Letters of Intent received in 2015

LoI 2017-263
Cosmic Rays and the interstellar medium

Topics

1. Sources of Galactic cosmic rays: theory
2. Sources of Galactic cosmic rays: multi-wave length observations
3. Cosmic-ray propagation in the interstellar medium: theory
4. Cosmic-ray propagation in the interstellar medium: observations
5. Ionization induced by low-energy cosmic rays: from diffuse interstellar medium to pre-stellar cores.
6. Dynamical effects of Cosmic Rays in the interstellar medium
7. The heliospheric shock: the latest results from in-situ measurements
8. Cosmic-Ray composition, Cosmic Ray leptons and anti-matter: the very last results from AMS-02

Rationale

Cosmic rays (CRs) are energetic particles mostly composed of nuclei, which have been discovered more than one century ago by Viktor Hess.
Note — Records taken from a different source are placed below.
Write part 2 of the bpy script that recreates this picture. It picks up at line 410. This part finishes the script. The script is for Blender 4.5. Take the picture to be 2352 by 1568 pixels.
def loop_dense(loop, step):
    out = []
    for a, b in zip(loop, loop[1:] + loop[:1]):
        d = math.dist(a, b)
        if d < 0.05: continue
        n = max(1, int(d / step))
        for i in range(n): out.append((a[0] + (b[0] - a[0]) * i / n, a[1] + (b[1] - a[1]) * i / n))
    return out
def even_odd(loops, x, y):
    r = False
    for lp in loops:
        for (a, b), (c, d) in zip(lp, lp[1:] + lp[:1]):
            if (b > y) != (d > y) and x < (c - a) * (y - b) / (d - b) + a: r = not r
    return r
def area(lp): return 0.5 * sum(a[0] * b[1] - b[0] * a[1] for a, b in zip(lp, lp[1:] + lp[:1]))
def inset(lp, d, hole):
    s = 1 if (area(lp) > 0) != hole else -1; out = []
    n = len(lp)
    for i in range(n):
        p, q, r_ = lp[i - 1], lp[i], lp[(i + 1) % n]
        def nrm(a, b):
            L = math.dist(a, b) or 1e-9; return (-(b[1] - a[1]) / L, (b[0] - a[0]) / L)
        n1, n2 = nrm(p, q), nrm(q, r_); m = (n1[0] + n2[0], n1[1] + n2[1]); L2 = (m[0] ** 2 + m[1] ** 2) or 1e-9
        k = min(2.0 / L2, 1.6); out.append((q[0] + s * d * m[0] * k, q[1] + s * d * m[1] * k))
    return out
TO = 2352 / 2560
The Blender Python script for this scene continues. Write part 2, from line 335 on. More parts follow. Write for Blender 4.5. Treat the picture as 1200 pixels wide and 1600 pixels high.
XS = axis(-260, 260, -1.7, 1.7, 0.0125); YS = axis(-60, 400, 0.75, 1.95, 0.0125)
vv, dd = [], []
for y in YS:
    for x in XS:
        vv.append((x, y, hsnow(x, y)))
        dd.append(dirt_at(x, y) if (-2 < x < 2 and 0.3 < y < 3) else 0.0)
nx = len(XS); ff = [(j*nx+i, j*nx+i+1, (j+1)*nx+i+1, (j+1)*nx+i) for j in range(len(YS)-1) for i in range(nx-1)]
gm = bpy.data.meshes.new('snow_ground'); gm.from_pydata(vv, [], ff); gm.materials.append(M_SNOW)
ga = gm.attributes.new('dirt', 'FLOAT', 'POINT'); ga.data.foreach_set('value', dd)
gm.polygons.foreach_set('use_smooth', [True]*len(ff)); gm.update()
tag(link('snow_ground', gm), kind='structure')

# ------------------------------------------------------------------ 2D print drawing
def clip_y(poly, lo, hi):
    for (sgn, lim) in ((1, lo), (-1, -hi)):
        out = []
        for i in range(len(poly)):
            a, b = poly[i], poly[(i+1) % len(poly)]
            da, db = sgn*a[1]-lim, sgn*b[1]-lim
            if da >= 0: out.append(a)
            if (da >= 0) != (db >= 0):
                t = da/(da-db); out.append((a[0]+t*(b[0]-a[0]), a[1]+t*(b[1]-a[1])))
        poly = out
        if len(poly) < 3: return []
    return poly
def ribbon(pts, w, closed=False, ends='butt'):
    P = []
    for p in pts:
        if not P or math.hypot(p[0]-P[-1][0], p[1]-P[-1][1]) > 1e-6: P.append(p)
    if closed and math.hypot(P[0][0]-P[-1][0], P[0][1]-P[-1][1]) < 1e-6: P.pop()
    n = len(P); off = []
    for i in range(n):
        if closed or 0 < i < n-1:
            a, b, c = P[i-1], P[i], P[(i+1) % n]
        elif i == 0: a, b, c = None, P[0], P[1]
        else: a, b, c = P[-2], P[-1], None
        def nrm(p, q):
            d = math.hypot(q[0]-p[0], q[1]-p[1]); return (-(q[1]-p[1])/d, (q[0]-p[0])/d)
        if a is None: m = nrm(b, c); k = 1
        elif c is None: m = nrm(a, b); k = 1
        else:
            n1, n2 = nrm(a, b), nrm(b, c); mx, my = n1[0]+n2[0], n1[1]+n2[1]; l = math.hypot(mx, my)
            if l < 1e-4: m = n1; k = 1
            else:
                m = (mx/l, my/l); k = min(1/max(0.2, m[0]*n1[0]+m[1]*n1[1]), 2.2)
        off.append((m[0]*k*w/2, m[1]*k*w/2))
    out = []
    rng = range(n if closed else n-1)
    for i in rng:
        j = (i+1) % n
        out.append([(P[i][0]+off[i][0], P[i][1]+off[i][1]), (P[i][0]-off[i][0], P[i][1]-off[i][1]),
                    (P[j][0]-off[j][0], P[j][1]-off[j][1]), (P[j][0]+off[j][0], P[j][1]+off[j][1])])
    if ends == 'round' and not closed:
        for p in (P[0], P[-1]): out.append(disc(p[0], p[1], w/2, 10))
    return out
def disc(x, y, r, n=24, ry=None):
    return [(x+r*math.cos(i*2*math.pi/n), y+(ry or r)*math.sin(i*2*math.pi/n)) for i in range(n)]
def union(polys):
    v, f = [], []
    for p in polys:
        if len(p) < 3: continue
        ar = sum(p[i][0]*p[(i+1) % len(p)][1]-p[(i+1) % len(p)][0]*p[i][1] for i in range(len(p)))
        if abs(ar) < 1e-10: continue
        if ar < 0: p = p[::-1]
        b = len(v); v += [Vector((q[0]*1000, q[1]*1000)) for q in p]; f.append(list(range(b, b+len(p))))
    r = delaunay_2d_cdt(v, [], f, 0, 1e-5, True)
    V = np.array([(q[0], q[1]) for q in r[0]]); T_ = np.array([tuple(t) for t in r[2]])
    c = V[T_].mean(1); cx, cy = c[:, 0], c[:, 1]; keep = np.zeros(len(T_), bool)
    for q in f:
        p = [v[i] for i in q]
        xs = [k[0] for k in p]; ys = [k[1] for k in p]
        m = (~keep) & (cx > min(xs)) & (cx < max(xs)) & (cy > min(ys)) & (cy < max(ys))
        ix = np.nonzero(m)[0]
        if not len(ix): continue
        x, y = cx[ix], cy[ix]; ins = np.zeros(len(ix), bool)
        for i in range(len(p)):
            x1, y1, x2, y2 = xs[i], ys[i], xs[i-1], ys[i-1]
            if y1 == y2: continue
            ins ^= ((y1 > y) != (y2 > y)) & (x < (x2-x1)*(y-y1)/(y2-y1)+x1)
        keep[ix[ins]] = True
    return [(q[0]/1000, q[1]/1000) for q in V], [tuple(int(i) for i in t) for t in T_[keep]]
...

The sources of Galactic CRs and the way these particles propagate in the interstellar medium are still subject to active research.

In the recent years the origin of CRs has been probed in particular by high-energy gamma-ray in-flight or ground-based experiments (Fermi, HESS, MAGIC, Veritas, Cangaroo) preparing the era of gamma-ray astronomy foresee with the advent of the Cerenkov Telescope Array (CTA). The results show that young supernova remnants appear to be sites of relativistic particle acceleration even if the nature of these particles (hadrons or leptons) is still debated. Yet other important questions are connected to the role of cosmic rays over the acceleration process itself. The magnetic field generation at the supernova remnant shock front probed by X-ray and radio facilities involves the strong non-linear nature of the acceleration process and invokes the development of refined plasma kinetic physics techniques.

In parallel, direct CR experiments detection (Pamela, AMS-02, Kascade, Auger) have accumulated an important amount of information about the energy, the composition and the angular CR spectra from GeV to up to EeV energy domains. Now, some particular features in the CR such as the Helium hardening are strongly debated and may appear important clues to understand the nature of the accelerators or the regime of propagation in the interstellar medium.

The role cosmic rays may have in the local or global interstellar medium dynamics has appeared as an emerging issue in the molecular cloud collapse process and hence in the stellar formation cycle especially with the measurements of the ionization fraction induced by MeV-GeV CRs in diffuse and dark clouds. It is now discussed about the possibility to have in-situ CR acceleration that could bring additional ionization in the star formation cores.

In connection to the above issue, the cosmic-ray spectrum at energies below which the solar modulation becomes important is currently under investigation by in-situ measurements thanks to the 70s launched satellites Voyager I and II. It is important to discuss about the true low-energy galactic cosmic ray spectrum end and if the above experiments are indeed measuring it.

Finally, the recent AMS-02 measurements of the cosmic-ray lepton component have opened issues connecting astrophysics and particle physics challenging the very nature of dark matter.

The CR research field hence appears to be at the center of different domains from astrophysics and space science physics to particle physics. Within the field of astrophysics CR research is now at the cross road of high-energy astrophysics and interstellar medium studies.

The symposium will be divided in 8 topics covering most of the physics associated with the interplay between cosmic rays science and different field of modern astrophysics. Let us specify them: cosmic rays and high-energy astrophysics (topics 1-2), cosmic rays and the interstellar medium (topics 3-6), interplay of cosmic rays and our solar system (topic 7), direct measurements and the origin of cosmic rays (topics 8).